FreeBSD Shortening Its Boot Time, ASLR By Default & Better Intel WiFi Support

Written by Michael Larabel in BSD on 11 March 2022 at 05:45 AM EST. 28 Comments
BSD
In addition to releasing FreeBSD 13.1-BETA1, the FreeBSD project also published its Q4'2021 status report to recap all of the open-source activities achieved for this BSD operating system during the past quarter.

Q4'2021 was a very busy time for FreeBSD with progress being made on many fronts. Some of FreeBSD's advancements included:

- As of November with the code in FreeBSD HEAD, FreeBSD enabled Address Space Layout Randomization (ASLR) by default for all 64-bit executables on FreeBSD with both PIE and non-PIE (Position Independent Executable) binaries.

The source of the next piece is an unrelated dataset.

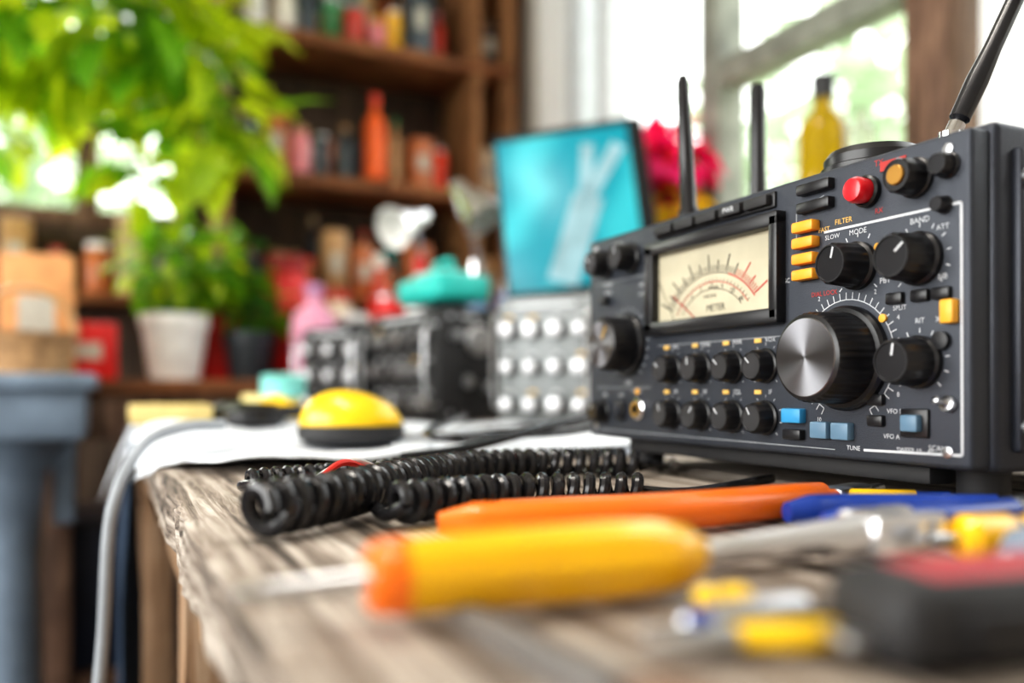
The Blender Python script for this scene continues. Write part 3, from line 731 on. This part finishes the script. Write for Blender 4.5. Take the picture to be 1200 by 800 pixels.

- Ongoing work to improve the FreeBSD boot time as tested on the Amazon EC2 cloud. The latest work took FreeBSD's boot time from 30 seconds to around 15 seconds prior to Q4 and then at the end of Q4 is at around 10 seconds. Another four seconds should be shaved off the FreeBSD boot time soon.

- FreeBSD's Ports collection of packages is up to 46,700 ports.

- The FreeBSD Foundation contributed fixes around an AVX bug, crypto changes needed for WireGuard, LLDB debugger improvements, and new system calls -- including RSEQ, MEMBARRIER, and SHCED_GETCPU.

- There is ongoing work to improve the FreeBSD website.

- FreeBSD continues to embrace the LLVM debugger (LLDB) and adding new features/support there.

- The Intel WiFi driver continues to be improved by leveraging the code Intel contributes to the Linux kernel. The Intel AX210 chipsets are now supported and other improvements being made to this driver.

More details on the FreeBSD Q4'2021 changes via the status report.